Many of these people manage to survive seismic shifts even bigger than the one that toppled the Senate majority leader. Most of the political and business leaders of Russia today were climbing happily enough through the ranks of the Soviet Union 14 years ago. But inevitably, some careers get derailed. That is why cold prudence, not just warm and fuzzy idealism, recommends constant questioning of current political arrangements and moral perceptions. Assuming that moral evolution has stopped, internalizing today’s values but ignoring or opposing tomorrow’s, is a bad tactical mistake no matter how cynical you are. But how can you spot and board that next train in time to get on board before it’s too late?

Most of us are not Gandhi or Martin Luther King. We’re not going to be the first to see an injustice and believe we can change it. What folks with political ambitions can do is, to start, be open to the Kings and Gandhis and lesser visionaries. And second, be true to their own moral perceptions, if any. To have bought a ticket ahead of the crowd and then to miss the train anyway would be especially discouraging.

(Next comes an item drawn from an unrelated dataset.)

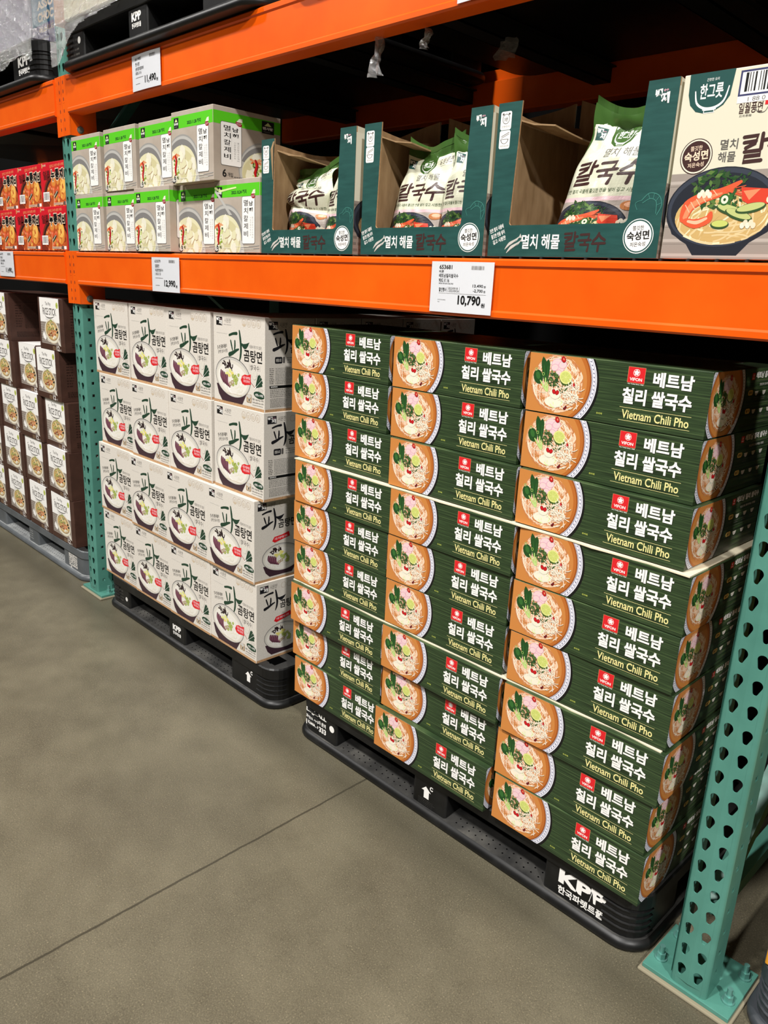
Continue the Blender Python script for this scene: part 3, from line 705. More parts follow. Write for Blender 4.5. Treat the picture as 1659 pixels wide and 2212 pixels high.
def art_cream_front(Wd):
    A = Art(1, .5, Wd - 1, 293, 19)
    A.rect(0, 0, Wd, 139, 'wood'); A.rnd = random.Random(2)
    for y in (0, 24, 52, 84, 118): A.rect(0, y, Wd, y + 1, 'wood2'); A.rect(0, y + 4, Wd, y + 9, 'wood3')
    A.push(0, 2, 1.12, 1.03); seafood(A); A.pop(); A.base(60)
    A.poly([(10, 294), (11, 262), (16, 246), (27, 235), (42, 231), (58, 233), (73, 241), (82, 254), (86, 294)], 'tteal'); hangeureut(A, 50, 262, 1.15, 'tteal')
    A.rect(95, 250, 236, 288, 'navy'); A.rect(98, 253, 233, 285, 'white'); A.barcode(104, 256, 230, 284)
    A.rect(95, 240, 238, 250, 'white'); A.text('1 88 0 1 2 0 4 7 1 0 3 5 6', 112, 241.5, 232, 248, 'mid')
    A.text('일월풍면', 100, 224, 138, 240, 'maroon', .01); A.text('日月豊麵', 103, 219, 122, 222.6, 'mid'); A.rect(141, 234, 146, 240, 'red'); A.stroke([(126, 232), (132, 224), (142, 224), (147, 232)], .9, 'mid')
    ripe_badge(A, 40, 165, 28, 'ivory', 'maroon')
    A.text('멸치', 79, 172, 108, 188, 'mid', .01); A.text('해물', 78, 153, 107, 169, 'mid', .01); kalguksu(A, 112, 150, 122, 42, 'maroon')
    return A
def art_bag(Wd, H):
    A = Art(2, 2, Wd - 2, H - 1, 23)
    A.rect(0, 0, Wd, H, 'bag'); A.rect(0, H - 26, Wd, H, 'bagg')
    A.poly([(62, H), (64, H - 50), (70, H - 64), (84, H - 73), (104, H - 73), (118, H - 64), (124, H - 50), (126, H)], 'bagg')
    hangeureut(A, 94, H - 46, .92, 'bagg')
    baekje(A, 12, H - 58, 46, H - 34, 'tteal')
    A.text('일월풍면', 136, H - 52, 176, H - 36, 'maroon', .01); A.greek(142, H - 58, 168, H - 54, 1, 'grey')
    A.text('멸치 해물', 70, 190, 152, 208, 'mid', .01)
    kalguksu(A, 14, 138, 160, 46, 'maroon')
    A.text('진한 멸치 국물에 쫄깃한 면을 넣어 깊고 시원한', 10, 122, 176, 130, 'herb', .01)
    A.rect(0, 0, Wd, 114, 'onion'); A.rect(0, 0, Wd, 106, 'wood3'); A.push(-14, -8, 1.12, .82); seafood(A); A.pop()
    A.ell(168, 96, 16, 9, 'n5'); A.ell(170, 98, 10, 5, 'shrimp3')
    return A
INKS['teall'] = '#3d7a70'
INKS['brown'] = '#43291f'

# ------------------------------------------------------------------ the building
def floor_material():
    m = M('polished_concrete', '#7a7159', .38, spec=.35); N, L, b = nodes(m)
    tc = N.new('ShaderNodeTexCoord')
    n1 = noise_tex(N, L, 2.2, 5, .6); n2 = noise_tex(N, L, 9, 6, .65); n3 = noise_tex(N, L, 300, 3, .7)
    r1 = ramp(N, L, n1.outputs['Fac'], [(.34, '#443f33'), (.5, '#5f5a4a'), (.66, '#79735f')])
    r2 = ramp(N, L, n2.outputs['Fac'], [(.3, '#454136'), (.7, '#7a7462')])
    mx = N.new('ShaderNodeMix'); mx.data_type = 'RGBA'; mx.inputs[0].default_value = .45
    L.new(r1.outputs[0], mx.inputs[6]); L.new(r2.outputs[0], mx.inputs[7])
    # exposed fine aggregate
    r3 = ramp(N, L, n3.outputs['Fac'], [(.30, '#3a362b'), (.46, '#5b5646'), (.62, '#726b58'), (.72, '#c9bb98')])
    mx2 = N.new('ShaderNodeMix'); mx2.data_type = 'RGBA'; mx2.inputs[0].default_value = .5
    L.new(mx.outputs[2], mx2.inputs[6]); L.new(r3.outputs[0], mx2.inputs[7])
    # saw-cut joint, hairline crazing
    sx = N.new('ShaderNodeSeparateXYZ'); L.new(tc.outputs['Object'], sx.inputs[0])
    def math_(op, a, bb):
        k = N.new('ShaderNodeMath'); k.operation = op
        for i, v in enumerate((a, bb)):
            if v is None: continue
            if isinstance(v, (int, float)): k.inputs[i].default_value = v
            else: L.new(v, k.inputs[i])
        return k.outputs[0]
    wob = math_('MULTIPLY', math_('SUBTRACT', n2.outputs['Fac'], .5), .012)
    jd = math_('ABSOLUTE', math_('SUBTRACT', math_('ADD', sx.outputs['X'], wob), 1.812), None)
    jm = math_('LESS_THAN', jd, .0032); jm = math_('MULTIPLY', jm, .75)
    vo = N.new('ShaderNodeTexVoronoi'); vo.feature = 'DISTANCE_TO_EDGE'; vo.inputs['Scale'].default_value = 9
    wv = N.new('ShaderNodeVectorMath'); wv.operation = 'MULTIPLY_ADD'; L.new(n2.outputs['Color'], wv.inputs[0]); wv.inputs[1].default_value = (.25, .25, .25); L.new(tc.outputs['Object'], wv.inputs[2])
    L.new(wv.outputs[0], vo.inputs['Vector'])
    cm = math_('LESS_THAN', vo.outputs['Distance'], .006); cn = noise_tex(N, L, 1.3, 2); cm = math_('MULTIPLY', cm, math_('GREATER_THAN', cn.outputs['Fac'], .56)); cm = math_('MULTIPLY', cm, .3)
    tot = math_('MAXIMUM', jm, cm)
    # darker band along the pallet line
    gd = math_('MULTIPLY', math_('ABSOLUTE', math_('ADD', sx.outputs['Y'], .06), None), 9); gd = math_('SUBTRACT', 1.0, gd); gd = math_('MAXIMUM', gd, 0.0)
    gd = math_('MULTIPLY', math_('MULTIPLY', gd, n2.outputs['Fac']), .75); tot = math_('MAXIMUM', tot, gd)
    mx3 = N.new('ShaderNodeMix'); mx3.data_type = 'RGBA'; L.new(tot, mx3.inputs[0]); L.new(mx2.outputs[2], mx3.inputs[6]); mx3.inputs[7].default_value = lin('#2b281f')
    L.new(mx3.outputs[2], b.inputs['Base Color'])
    rr = N.new('ShaderNodeMapRange'); rr.inputs['To Min'].default_value = .26; rr.inputs['To Max'].default_value = .5; L.new(n2.outputs['Fac'], rr.inputs['Value']); L.new(rr.outputs[0], b.inputs['Roughness'])
    bp = N.new('ShaderNodeBump'); bp.inputs['Strength'].default_value = .12; bp.inputs['Distance'].default_value = .001; L.new(n3.outputs['Fac'], bp.inputs['Height']); L.new(bp.outputs[0], b.inputs['Normal'])
    return m
b = MB(); b.box(-14, -9, -.05, 9, 1.4, 0, floor_material()); o = b.build('floor'); o['kind'] = 'structure'
b = MB(); b.box(-14, 1.4, 0, 9, 1.45, 9.2, M('dark_backing', '#0c0c0c', .9, spec=.1)); o = b.build('added_backing'); o['kind'] = 'structure'  # no wall here: black backing added to keep the rack interior dark
b = MB(); b.box(-14, -9, 9.2, 9, 1.45, 9.3, M('roof_deck', '#8d8d8a', .8)); o = b.build('ceiling'); o['kind'] = 'structure'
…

Sen. Bill Frist of Tennessee, who will be majority leader instead of Lott, is a Southern politician who avoided Lott’s tragedy by having the courage to be born a decade later. By the time he entered politics in 1994, the correct answers on the great moral test of civil rights were obvious. Or, at least, what are perceived to be the correct answers haven’t changed since then. Frist looks from afar like a decent, generous man with humanitarian instincts who doesn’t always let decency, generosity, and humanitarianism get in the way of his ambition. (“A humanitarian who doesn’t let it get in the way” might be the definition of a “compassionate conservative.”) He won his seat from an incumbent Democrat by using TV commercials full of racial innuendo. Frist is undoubtedly a better person than his use of those commercials would suggest. Does that make them better or worse?

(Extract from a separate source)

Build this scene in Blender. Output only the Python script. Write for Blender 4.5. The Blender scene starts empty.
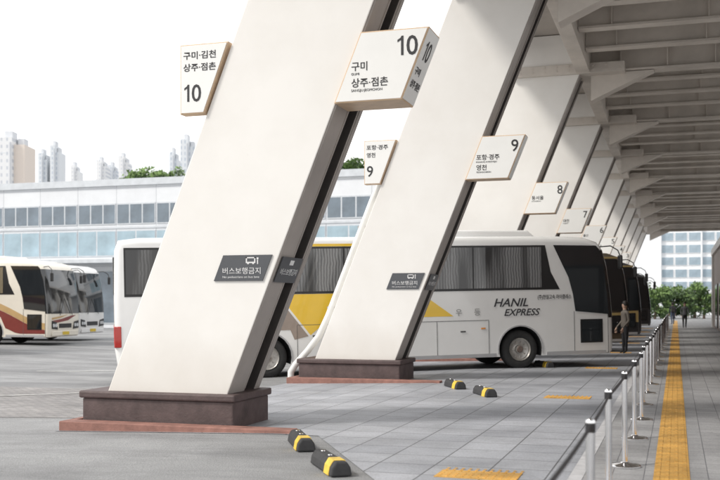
import bpy, bmesh, math, random
from mathutils import Vector, Matrix
random.seed(7)
scene=bpy.context.scene
C=scene.collection
R=math.radians
# ------------------------------------------------------------ materials
MC={}
def M(name,col,rough=.5,metal=0,var=.12,scale=2.0,bump=0,bscale=60,coat=0,stretch=None,spec=.5,big=0):
    if name in MC: return MC[name]
    m=bpy.data.materials.new(name); m.use_nodes=True
    nt=m.node_tree; N=nt.nodes; L=nt.links; b=N['Principled BSDF']
    b.inputs['Roughness'].default_value=rough; b.inputs['Metallic'].default_value=metal
    b.inputs['Coat Weight'].default_value=coat; b.inputs['Coat Roughness'].default_value=.05
    b.inputs['Specular IOR Level'].default_value=spec
    tc=N.new('ShaderNodeTexCoord'); mp=N.new('ShaderNodeMapping'); L.new(tc.outputs['Object'],mp.inputs[0])
    if stretch: mp.inputs['Scale'].default_value=stretch
    no=N.new('ShaderNodeTexNoise'); no.inputs['Scale'].default_value=scale; no.inputs['Detail'].default_value=6; no.inputs['Roughness'].default_value=.62
    L.new(mp.outputs[0],no.inputs['Vector'])
    cr=N.new('ShaderNodeValToRGB'); cr.color_ramp.elements[0].position=.3; cr.color_ramp.elements[1].position=.7
    cr.color_ramp.elements[0].color=(*[c*(1-var) for c in col],1); cr.color_ramp.elements[1].color=(*[min(1,c*(1+var*.6)) for c in col],1)
    L.new(no.outputs['Fac'],cr.inputs[0]); out=cr.outputs[0]
    if big:
        n3=N.new('ShaderNodeTexNoise'); n3.inputs['Scale'].default_value=55; n3.inputs['Detail'].default_value=2; L.new(tc.outputs['Object'],n3.inputs['Vector'])
        c3=N.new('ShaderNodeValToRGB'); c3.color_ramp.elements[0].position=.35; c3.color_ramp.elements[1].position=.62
        c3.color_ramp.elements[0].color=(1-big,1-big,1-big,1); L.new(n3.outputs['Fac'],c3.inputs[0])
        mm=N.new('ShaderNodeMapping'); mm.inputs['Scale'].default_value=(.12,.5,1); mm.inputs['Rotation'].default_value=(0,0,R(-31)); L.new(tc.outputs['Object'],mm.inputs[0])
        n4=N.new('ShaderNodeTexNoise'); n4.inputs['Scale'].default_value=1.2; n4.inputs['Detail'].default_value=7; n4.inputs['Roughness'].default_value=.7; L.new(mm.outputs[0],n4.inputs['Vector'])
        c4=N.new('ShaderNodeValToRGB'); c4.color_ramp.elements[0].position=.36; c4.color_ramp.elements[1].position=.55
        c4.color_ramp.elements[0].color=(.64,.64,.65,1); L.new(n4.outputs['Fac'],c4.inputs[0])
        for s_ in (c3,c4):
            x=N.new('ShaderNodeMixRGB'); x.blend_type='MULTIPLY'; x.inputs[0].default_value=1; L.new(out,x.inputs[1]); L.new(s_.outputs[0],x.inputs[2]); out=x.outputs[0]
    L.new(out,b.inputs['Base Color'])
    if bump:
        n2=N.new('ShaderNodeTexNoise'); n2.inputs['Scale'].default_value=bscale; n2.inputs['Detail'].default_value=3
        L.new(tc.outputs['Object'],n2.inputs['Vector'])
        bp=N.new('ShaderNodeBump'); bp.inputs['Strength'].default_value=bump; bp.inputs['Distance'].default_value=.02
        L.new(n2.outputs['Fac'],bp.inputs['Height']); L.new(bp.outputs[0],b.inputs['Normal'])
    MC[name]=m; return m
def brick_mat(name,c1,c2,cm,w,h,mortar=.01,rough=.7,offset=0,dirt=.35,rot=None,bump=.3,plane=None):
    m=bpy.data.materials.new(name); m.use_nodes=True
    nt=m.node_tree; N=nt.nodes; L=nt.links; b=N['Principled BSDF']; b.inputs['Roughness'].default_value=rough
    tc=N.new('ShaderNodeTexCoord'); mp=N.new('ShaderNodeMapping'); L.new(tc.outputs['Object'],mp.inputs[0])
    if plane=='XZ': mp.inputs['Rotation'].default_value=(R(-90),0,0)
    if rot: mp.inputs['Rotation'].default_value=rot
    br=N.new('ShaderNodeTexBrick'); br.offset=offset; br.inputs['Scale'].default_value=1
    br.inputs['Brick Width'].default_value=w; br.inputs['Row Height'].default_value=h; br.inputs['Mortar Size'].default_value=mortar
    br.inputs['Mortar Smooth'].default_value=.2; br.inputs['Bias'].default_value=0
    br.inputs['Color1'].default_value=(*c1,1); br.inputs['Color2'].default_value=(*c2,1); br.inputs['Mortar'].default_value=(*cm,1)
    L.new(mp.outputs[0],br.inputs['Vector'])
    no=N.new('ShaderNodeTexNoise'); no.inputs['Scale'].default_value=.7; no.inputs['Detail'].default_value=8; no.inputs['Roughness'].default_value=.65
    L.new(tc.outputs['Object'],no.inputs['Vector'])
    cr=N.new('ShaderNodeValToRGB'); cr.color_ramp.elements[0].position=.33; cr.color_ramp.elements[1].position=.62
    v=1-dirt; cr.color_ramp.elements[0].color=(v,v,v,1); cr.color_ramp.elements[1].color=(1,1,1,1)
    L.new(no.outputs['Fac'],cr.inputs[0]); out=br.outputs['Color']
    srcs=[cr]
    if dirt>.1:
        n3=N.new('ShaderNodeTexNoise'); n3.inputs['Scale'].default_value=45; n3.inputs['Detail'].default_value=2
        L.new(tc.outputs['Object'],n3.inputs['Vector'])
        cr3=N.new('ShaderNodeValToRGB'); cr3.color_ramp.elements[0].position=.35; cr3.color_ramp.elements[1].position=.6
        cr3.color_ramp.elements[0].color=(.82,.82,.82,1); L.new(n3.outputs['Fac'],cr3.inputs[0]); srcs.append(cr3)
        n4=N.new('ShaderNodeTexNoise'); n4.inputs['Scale'].default_value=3.2; n4.inputs['Detail'].default_value=6; n4.inputs['Roughness'].default_value=.7
        L.new(tc.outputs['Object'],n4.inputs['Vector'])
        cr4=N.new('ShaderNodeValToRGB'); cr4.color_ramp.elements[0].position=.30; cr4.color_ramp.elements[1].position=.38
        cr4.color_ramp.elements[0].color=(.74,.73,.72,1); L.new(n4.outputs['Fac'],cr4.inputs[0]); srcs.append(cr4)
    for s_ in srcs:
        x=N.new('ShaderNodeMixRGB'); x.blend_type='MULTIPLY'; x.inputs[0].default_value=1; L.new(out,x.inputs[1]); L.new(s_.outputs[0],x.inputs[2]); out=x.outputs[0]
    L.new(out,b.inputs['Base Color'])
    if bump:
        bp=N.new('ShaderNodeBump'); bp.inputs['Strength'].default_value=bump; bp.inputs['Distance'].default_value=.01; bp.invert=True
        L.new(br.outputs['Fac'],bp.inputs['Height']); L.new(bp.outputs[0],b.inputs['Normal'])
    return m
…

Frist’s best-known achievements as a senator have been influencing President Bush’s so-called compromise policy on stem-cell research and leading the charge for a $500 million American contribution to international AIDS relief before amending that to $200 million. Both of these episodes can be seen as bona fide achievements made possible by pragmatic accommodation. Or they can be seen as an ambitious pol’s sellout of his own principles. I wouldn’t hazard a guess how history will see them. But if I were Frist, and for entirely pragmatic reasons, I’d give the matter some thought. It would be a pity to get blindsided like his predecessor.